Впрочем, решающим фактором на чашах весов стало заявление британской стороны о готовности предоставить Бонну статус фактической экстерриториальности, исключив город и прилегающий район из юрисдикции оккупационной администрации. Американцы в отношении Франкфурта таких гарантий не давали. Правда, и в этих условиях решение в пользу Бонна было принято минимальным большинством голосов после долгих и утомительных прений, которые длились почти до полуночи. Аденауэра обвиняли в том, что он нарушил полагавшийся председателю принцип беспристрастности, руководствуясь, помимо партийных, еще и личными мотивами — Бонн был совсем рядом с его домом. Он с возмущением — пожалуй, даже слишком сильным, чтобы его можно было считать искренним, — отвергал эти «инсинуации». Между тем вскоре после решающего голосования но вопросу о столице в письме, адресованном кардиналу Фрингсу, он с явным удовлетворением отмечал, что «все прошло хорошо», добавив: «Я же знаю о том, что вы тоже были заинтересованной стороной». Это «тоже» о многом говорит.

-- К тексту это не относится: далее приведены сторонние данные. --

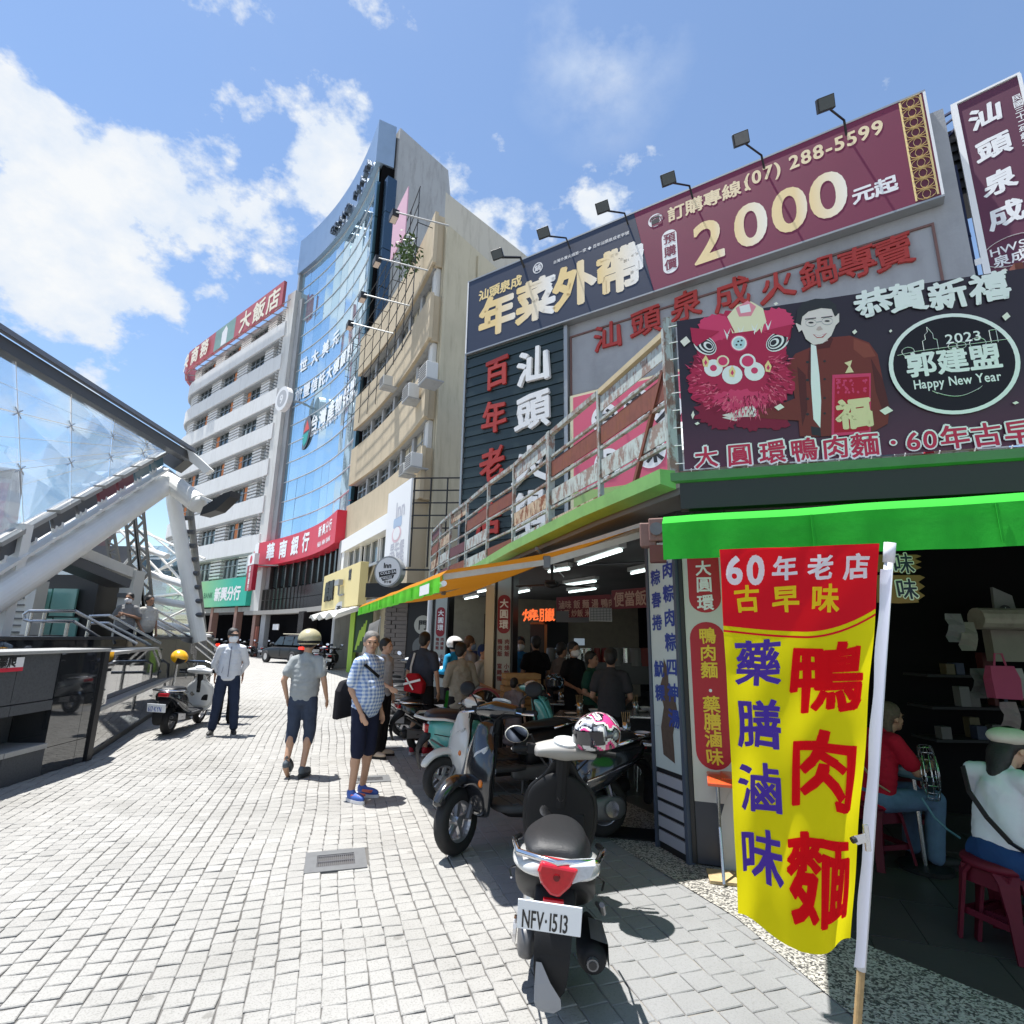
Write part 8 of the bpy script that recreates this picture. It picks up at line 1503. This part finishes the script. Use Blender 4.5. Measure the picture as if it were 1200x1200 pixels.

Торжественный акт подписания Основного закона членами Парламентского совета состоялся 23 мая 1949 года. Присутствовали военные губернаторы трех держав, обстановка была довольно помпезная. Аденауэр объявил Основной закон вступившим в законную силу и тем самым возвестил о рождении Федеративной Республики Германии. В своей заключительной речи он позволил себе смелое утверждение о том, что «плод наших усилий представляет собой значительный вклад в дело воссоединения немецкого народа». На самом деле верно было противоположное: Основной закон изложил принципы, предназначенные для единого германского государства, но, поскольку он фактически был введен в действие только на территории Федеративной Республики, решение задачи достижения единства Германии отодвигалось на неопределенное будущее. Но это как раз вполне устраивало Аденауэра. Как отмечал впоследствии Ноэль Аннан, Аденауэр «в каждой своей речи заявлял о верности идеалу единой Германии, но каждая из его акций была направлена на то, чтобы сделать этот идеал политически нереальным. Да и зачем ему нужна была Германия по ту сторону Эльбы, которая традиционно симпатизировала социалистам? Для того чтобы она перечеркнула его проект католической Западной Германии?»